STATED TASK - What is the number of lines in these entries that include "picture"? Write that number and no other text.

INFORMATION SHOWN -
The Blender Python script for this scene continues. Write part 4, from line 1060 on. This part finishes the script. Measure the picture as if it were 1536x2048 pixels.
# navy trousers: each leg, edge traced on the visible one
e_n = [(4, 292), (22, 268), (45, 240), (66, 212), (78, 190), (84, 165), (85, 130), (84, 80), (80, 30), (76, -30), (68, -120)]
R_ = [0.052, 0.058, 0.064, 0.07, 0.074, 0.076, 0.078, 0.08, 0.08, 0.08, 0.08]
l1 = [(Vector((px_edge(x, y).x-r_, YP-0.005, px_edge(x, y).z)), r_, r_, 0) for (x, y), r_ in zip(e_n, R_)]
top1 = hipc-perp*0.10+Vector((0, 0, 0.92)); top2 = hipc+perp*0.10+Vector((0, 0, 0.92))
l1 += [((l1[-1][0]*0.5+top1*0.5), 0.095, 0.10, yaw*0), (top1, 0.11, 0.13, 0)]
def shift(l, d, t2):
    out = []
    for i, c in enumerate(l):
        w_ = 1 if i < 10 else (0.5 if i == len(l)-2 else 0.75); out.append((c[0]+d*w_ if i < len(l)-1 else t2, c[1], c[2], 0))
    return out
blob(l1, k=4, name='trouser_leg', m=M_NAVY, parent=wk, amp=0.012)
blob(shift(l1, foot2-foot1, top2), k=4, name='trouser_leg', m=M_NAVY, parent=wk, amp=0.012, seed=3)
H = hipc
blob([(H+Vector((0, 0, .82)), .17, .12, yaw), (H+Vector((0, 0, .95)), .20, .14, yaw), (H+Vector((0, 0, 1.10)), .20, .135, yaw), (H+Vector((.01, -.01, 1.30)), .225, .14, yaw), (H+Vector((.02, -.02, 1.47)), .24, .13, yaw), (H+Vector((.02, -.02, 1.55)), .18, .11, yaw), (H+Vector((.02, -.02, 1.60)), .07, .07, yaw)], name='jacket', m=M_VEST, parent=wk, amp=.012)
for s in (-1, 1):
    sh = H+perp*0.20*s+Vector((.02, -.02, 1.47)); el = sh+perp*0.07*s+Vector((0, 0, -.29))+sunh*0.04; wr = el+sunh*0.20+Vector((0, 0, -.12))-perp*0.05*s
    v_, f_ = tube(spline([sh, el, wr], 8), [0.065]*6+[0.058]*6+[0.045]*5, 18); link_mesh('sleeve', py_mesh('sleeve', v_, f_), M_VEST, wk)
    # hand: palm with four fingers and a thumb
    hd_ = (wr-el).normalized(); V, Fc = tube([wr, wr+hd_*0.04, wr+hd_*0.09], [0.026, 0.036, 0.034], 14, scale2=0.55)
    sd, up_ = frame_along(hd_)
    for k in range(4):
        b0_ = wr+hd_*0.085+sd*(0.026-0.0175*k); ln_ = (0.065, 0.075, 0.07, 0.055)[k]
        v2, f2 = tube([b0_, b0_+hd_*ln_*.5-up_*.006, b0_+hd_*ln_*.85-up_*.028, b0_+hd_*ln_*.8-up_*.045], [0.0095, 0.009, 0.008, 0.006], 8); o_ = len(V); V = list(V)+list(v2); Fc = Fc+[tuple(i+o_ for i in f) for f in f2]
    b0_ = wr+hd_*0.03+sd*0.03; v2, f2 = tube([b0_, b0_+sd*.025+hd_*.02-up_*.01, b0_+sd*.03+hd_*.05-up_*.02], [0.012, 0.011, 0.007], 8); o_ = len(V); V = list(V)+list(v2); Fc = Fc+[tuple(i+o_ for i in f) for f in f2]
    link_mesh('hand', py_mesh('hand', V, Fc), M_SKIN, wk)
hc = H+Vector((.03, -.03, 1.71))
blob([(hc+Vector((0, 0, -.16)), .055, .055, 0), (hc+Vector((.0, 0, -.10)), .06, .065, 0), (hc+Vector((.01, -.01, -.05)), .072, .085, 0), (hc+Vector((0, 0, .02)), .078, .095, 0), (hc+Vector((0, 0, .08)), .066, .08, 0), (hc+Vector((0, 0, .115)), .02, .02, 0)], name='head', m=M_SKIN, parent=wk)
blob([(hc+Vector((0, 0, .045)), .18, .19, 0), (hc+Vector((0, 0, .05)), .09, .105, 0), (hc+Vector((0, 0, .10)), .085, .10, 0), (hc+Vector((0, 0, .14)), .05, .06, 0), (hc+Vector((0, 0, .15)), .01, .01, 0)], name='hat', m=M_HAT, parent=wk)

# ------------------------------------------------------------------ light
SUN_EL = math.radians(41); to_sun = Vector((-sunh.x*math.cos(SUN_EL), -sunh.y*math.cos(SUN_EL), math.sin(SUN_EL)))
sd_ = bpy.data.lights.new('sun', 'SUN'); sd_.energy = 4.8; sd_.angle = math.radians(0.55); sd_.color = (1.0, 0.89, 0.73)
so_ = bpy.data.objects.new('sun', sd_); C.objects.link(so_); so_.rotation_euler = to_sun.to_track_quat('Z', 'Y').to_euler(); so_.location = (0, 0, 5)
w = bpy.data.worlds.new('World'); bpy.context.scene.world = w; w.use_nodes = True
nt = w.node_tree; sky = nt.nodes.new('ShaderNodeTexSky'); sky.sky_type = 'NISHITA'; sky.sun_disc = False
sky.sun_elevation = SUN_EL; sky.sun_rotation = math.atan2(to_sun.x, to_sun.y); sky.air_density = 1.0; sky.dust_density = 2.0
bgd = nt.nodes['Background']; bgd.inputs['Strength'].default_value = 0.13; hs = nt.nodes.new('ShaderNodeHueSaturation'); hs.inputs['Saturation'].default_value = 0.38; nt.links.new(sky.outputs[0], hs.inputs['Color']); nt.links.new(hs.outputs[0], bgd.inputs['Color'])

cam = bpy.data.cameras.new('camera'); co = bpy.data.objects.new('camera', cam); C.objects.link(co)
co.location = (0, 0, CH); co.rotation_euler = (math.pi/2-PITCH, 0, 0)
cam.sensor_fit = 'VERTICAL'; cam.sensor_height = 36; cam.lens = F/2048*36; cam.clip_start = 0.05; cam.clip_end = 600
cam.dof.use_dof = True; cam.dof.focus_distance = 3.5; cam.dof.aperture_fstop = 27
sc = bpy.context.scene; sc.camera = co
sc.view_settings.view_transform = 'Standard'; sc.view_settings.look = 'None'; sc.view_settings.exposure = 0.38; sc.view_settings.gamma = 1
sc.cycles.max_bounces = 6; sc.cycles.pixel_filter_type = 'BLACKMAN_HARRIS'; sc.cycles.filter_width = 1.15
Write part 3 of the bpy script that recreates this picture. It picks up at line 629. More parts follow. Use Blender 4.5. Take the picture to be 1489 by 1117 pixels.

RESULT OF THIS TASK - 2